物見やぐらも兼ねているため、ツツジの咲く庭園方面だけではなく、南西方面まで気持ちの良い風景が広く見渡せます。思わず景色を楽しみながら食事をしたくなりますが、当時もそうだったらしく、1階から手動エレベーター方式で食事を運ぶ配膳室も3階には備えてあります。
歴史の小径もお忘れなく
今までみてきたツツジや好文亭は偕楽園の中心部。ではこの中心部に至る正しい経路は?というと、好文亭の表門から竹林と杉林を抜けていく通称「歴史の小径」ルートです。梅林を抜けないの静寂の世界感がポイントです。
まずは「一の景」である表門をくぐりましょう。
「二の景」は、今にも武士が現れそうな孟宗竹と巨大な杉が居並ぶ小道を行きます。まさに幽遠静寂の世界。視界の開けた中心部とは対照的な和の風景ですね。
そして「三の景」は森の中にたたずむ巨大な大理石「吐玉泉」。斉昭の時代から茶会に利用されるなど、枯れることなく湧き出る清水でのどを潤しましょう。

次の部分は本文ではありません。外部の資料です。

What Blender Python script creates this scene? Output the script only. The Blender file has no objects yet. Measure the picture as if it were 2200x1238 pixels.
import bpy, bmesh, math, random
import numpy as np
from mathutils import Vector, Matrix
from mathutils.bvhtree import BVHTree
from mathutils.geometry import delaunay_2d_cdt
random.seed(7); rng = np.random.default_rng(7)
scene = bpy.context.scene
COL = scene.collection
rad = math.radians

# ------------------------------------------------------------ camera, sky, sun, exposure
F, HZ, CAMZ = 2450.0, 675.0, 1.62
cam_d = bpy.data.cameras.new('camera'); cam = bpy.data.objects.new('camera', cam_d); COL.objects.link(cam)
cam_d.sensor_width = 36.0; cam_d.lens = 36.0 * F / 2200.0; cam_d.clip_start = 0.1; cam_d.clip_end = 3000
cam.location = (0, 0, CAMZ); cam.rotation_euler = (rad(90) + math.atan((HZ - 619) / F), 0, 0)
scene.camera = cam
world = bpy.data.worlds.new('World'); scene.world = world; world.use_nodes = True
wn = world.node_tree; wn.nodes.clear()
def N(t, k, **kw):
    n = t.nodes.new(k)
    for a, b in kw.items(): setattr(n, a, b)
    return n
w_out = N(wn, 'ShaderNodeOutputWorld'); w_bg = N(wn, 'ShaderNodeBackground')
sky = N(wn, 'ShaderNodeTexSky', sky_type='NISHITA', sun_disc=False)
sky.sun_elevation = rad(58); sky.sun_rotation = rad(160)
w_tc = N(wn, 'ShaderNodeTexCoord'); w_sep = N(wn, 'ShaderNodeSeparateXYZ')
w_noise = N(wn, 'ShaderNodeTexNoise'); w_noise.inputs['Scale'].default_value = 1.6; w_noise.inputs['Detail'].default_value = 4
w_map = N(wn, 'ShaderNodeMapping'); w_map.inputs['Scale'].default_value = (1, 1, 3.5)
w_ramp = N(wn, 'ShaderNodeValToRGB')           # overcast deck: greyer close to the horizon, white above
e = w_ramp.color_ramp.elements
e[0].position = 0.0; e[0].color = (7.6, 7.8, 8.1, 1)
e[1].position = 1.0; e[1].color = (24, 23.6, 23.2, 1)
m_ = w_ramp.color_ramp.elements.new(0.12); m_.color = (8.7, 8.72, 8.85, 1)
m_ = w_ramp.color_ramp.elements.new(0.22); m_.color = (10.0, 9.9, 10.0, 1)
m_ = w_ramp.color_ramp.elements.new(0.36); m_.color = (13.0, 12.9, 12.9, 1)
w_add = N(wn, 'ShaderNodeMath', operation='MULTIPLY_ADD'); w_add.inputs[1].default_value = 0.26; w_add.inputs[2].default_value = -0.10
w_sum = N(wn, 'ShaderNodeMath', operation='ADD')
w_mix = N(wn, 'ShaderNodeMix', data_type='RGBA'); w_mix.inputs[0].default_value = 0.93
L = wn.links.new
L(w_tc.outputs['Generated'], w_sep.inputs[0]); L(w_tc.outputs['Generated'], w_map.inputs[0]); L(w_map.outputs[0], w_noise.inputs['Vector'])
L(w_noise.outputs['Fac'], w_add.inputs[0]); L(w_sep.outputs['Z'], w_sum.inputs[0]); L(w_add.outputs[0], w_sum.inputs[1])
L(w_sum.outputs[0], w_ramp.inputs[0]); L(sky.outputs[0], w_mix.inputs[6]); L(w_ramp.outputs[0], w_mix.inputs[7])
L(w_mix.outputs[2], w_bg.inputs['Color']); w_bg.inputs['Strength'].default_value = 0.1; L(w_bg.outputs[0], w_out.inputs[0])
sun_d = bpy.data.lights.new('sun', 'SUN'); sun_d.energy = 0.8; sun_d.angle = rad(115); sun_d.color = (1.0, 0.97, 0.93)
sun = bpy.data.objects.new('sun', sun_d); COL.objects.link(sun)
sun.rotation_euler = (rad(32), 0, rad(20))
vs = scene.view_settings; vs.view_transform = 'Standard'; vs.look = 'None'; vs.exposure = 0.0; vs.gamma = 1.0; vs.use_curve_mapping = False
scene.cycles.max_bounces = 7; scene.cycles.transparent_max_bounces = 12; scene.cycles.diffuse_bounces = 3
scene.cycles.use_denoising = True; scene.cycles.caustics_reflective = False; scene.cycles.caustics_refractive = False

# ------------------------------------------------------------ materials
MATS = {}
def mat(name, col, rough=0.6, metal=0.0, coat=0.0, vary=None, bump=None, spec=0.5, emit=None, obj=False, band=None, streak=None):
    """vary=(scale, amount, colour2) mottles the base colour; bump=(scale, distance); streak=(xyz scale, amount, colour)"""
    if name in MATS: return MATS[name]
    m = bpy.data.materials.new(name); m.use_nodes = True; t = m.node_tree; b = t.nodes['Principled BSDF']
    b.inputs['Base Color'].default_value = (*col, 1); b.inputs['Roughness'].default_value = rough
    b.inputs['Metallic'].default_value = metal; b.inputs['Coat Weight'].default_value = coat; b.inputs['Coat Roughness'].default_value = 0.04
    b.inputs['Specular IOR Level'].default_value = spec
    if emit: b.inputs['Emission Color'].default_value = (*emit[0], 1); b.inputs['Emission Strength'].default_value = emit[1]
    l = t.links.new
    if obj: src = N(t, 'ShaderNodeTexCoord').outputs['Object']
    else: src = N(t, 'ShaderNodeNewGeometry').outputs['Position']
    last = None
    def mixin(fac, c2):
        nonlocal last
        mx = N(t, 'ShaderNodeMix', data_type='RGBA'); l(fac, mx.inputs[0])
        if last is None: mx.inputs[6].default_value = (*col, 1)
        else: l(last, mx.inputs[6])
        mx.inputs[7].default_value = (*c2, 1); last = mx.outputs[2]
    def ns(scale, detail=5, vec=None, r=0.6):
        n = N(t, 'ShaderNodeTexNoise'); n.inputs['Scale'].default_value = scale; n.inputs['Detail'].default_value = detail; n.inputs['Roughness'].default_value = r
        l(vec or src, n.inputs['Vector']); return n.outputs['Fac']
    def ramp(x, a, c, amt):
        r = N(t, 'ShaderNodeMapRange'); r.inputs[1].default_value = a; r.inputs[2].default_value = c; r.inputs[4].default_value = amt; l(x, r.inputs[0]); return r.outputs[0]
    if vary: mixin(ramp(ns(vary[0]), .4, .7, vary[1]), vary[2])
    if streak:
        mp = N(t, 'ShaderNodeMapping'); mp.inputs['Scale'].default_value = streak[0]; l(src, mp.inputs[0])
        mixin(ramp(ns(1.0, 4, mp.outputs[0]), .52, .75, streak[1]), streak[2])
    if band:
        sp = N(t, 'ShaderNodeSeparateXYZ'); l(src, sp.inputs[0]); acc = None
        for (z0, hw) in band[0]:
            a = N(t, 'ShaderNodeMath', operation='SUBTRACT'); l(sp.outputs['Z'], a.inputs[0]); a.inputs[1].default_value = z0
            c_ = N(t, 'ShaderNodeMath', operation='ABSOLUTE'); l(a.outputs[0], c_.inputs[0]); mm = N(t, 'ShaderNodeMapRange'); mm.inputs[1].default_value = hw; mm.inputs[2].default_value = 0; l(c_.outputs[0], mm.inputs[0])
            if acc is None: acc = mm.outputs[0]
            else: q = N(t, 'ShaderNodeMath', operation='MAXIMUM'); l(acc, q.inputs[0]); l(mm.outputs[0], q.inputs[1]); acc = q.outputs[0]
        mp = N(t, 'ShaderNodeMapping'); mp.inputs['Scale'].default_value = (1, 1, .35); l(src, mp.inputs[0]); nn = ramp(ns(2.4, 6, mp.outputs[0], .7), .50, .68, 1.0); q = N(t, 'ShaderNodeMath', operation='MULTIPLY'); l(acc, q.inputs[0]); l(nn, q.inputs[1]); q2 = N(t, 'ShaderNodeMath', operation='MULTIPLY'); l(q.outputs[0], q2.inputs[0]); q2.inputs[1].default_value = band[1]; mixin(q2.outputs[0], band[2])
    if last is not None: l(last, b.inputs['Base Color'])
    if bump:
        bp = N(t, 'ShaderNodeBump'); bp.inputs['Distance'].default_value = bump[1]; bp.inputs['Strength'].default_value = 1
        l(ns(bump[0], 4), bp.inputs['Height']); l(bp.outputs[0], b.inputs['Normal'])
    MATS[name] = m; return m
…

なお、これら一の景から三の景を通って好文亭に行くのが古来のルートですが、現在の駐車場の位置(偕楽園東側・偕楽園駅前の有料駐車場が最も便利)を鑑みると、実際は逆に通ったほうが効率的に廻れます。
ツツジや梅で華やかな偕楽園のもうひとつの姿を堪能しないと損ですから、ぜひ廻ってみてください。